By 'connected', I'm going to assume you mean adjacent: That is, (5,3,1234) and (4,3,1234) would be connected.
As such, what you can do is join the table to itself twice, where each join depends on the one that preceded, and the conditions include:
on nextPiece.type = lastPiece.type
and (nextPiece.x in (lastPiece.x - 1, lastPiece.x + 1)
or nextPiece.y in (lastPiece.x - 1, lastPiece.x + 1))
Note that this doesn't consider diagonals as being adjacent.
The problem with this technique is that it will return duplicates: If record A is connected to record B, then both A and B will show in the result set. As you're joining twice, you'll see three duplicates... You can do a select distinct if all you are interested in is whether you've found a match, but the query in general will not be particularly fast either way (depending on how big your grid is and how sparsely it is populated).

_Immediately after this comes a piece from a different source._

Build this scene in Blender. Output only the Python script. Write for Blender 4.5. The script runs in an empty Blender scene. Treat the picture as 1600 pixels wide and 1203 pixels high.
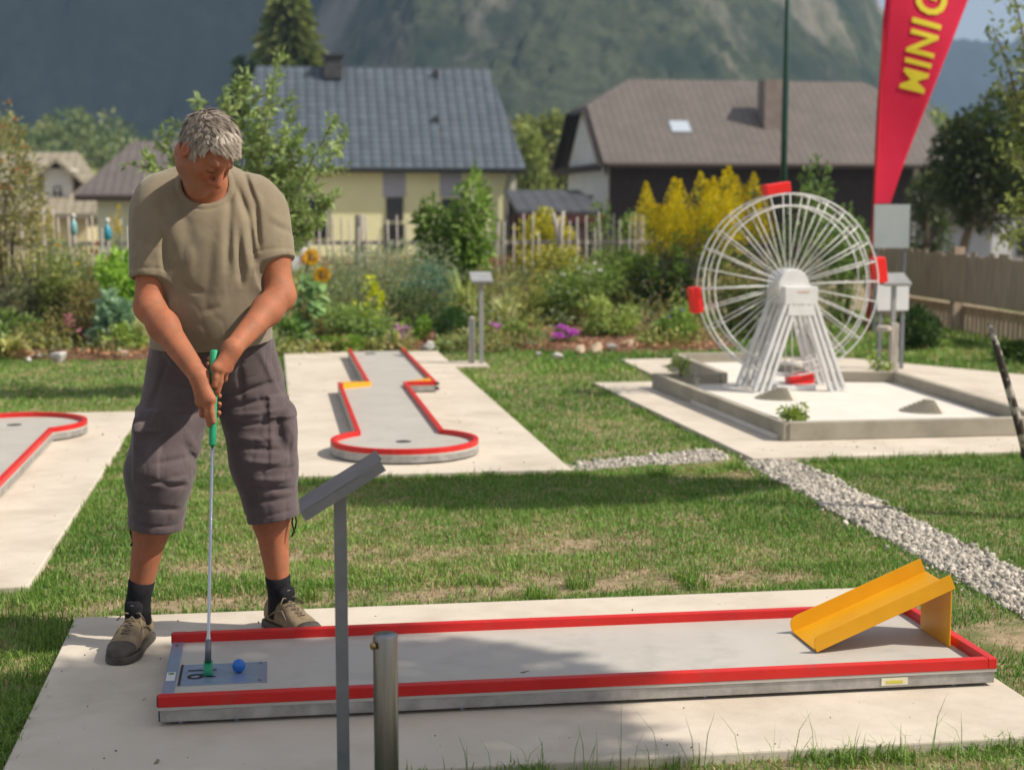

EDIT See Braiba's solution (and comments, below): I made a mistake :P
Depending on what do you mean by connected, you don't need to dump the whole db but only the 2 pieces on 4 directions.
select x, y,
from game_piece
where (
(x between origin_x - 2 AND origin_x + 2 AND y = origin_y)
OR (y between origin_y - 2 AND origin_y + 2 AND x = origin_x)
)
AND type = the_type;
origin_x, origin_y are the coordinates of the piece you want to check.
That will dump between 1 and 8 pieces you'll have to check.
If the game table is very large, you should add an index on the x and y column, otherwise that might not be useful.
Hope it helps.
M.
This will return the number of different connection types:
select count(distinct type) as connections
from game_piece
where ((y = $y and x between $x - 1 and $x + 1)
or (x = $x and y between $y - 1 and $y + 1))
and (x != $x or y != $y) -- exclude the origin itself
You can use this solution:
SELECT 1
FROM game_piece
WHERE
(x = $o_x AND y IN ($o_y + 1, $o_y - 1)) OR
(y = $o_y AND x IN ($o_x + 1, $o_x - 1))
GROUP BY type
HAVING COUNT(1) = 3
$o_x and $o_y being the originX and originY input parameters respectively.
If there are exactly 3 pieces of the same type connected to the origin (either vertically or horizontally), this will return 1, otherwise, it will return an empty result-set.
Edit:
What you can try in order to find out if there's any pieces on the grid having 2 or more of the same adjacent types:
SELECT COUNT(1) > 0 AS doesExist
FROM
(
SELECT 1
FROM game_piece p
INNER JOIN game_piece o ON
p.type = o.type AND (
(p.x = o.x AND p.y IN (o.y + 1, o.y - 1)) OR
(p.y = o.y AND p.x IN (o.x + 1, o.x - 1))
)
GROUP BY p.type, o.x, o.y
HAVING COUNT(1) > 1
) a
Which will return 1 if there are one or more pieces and 0 if not.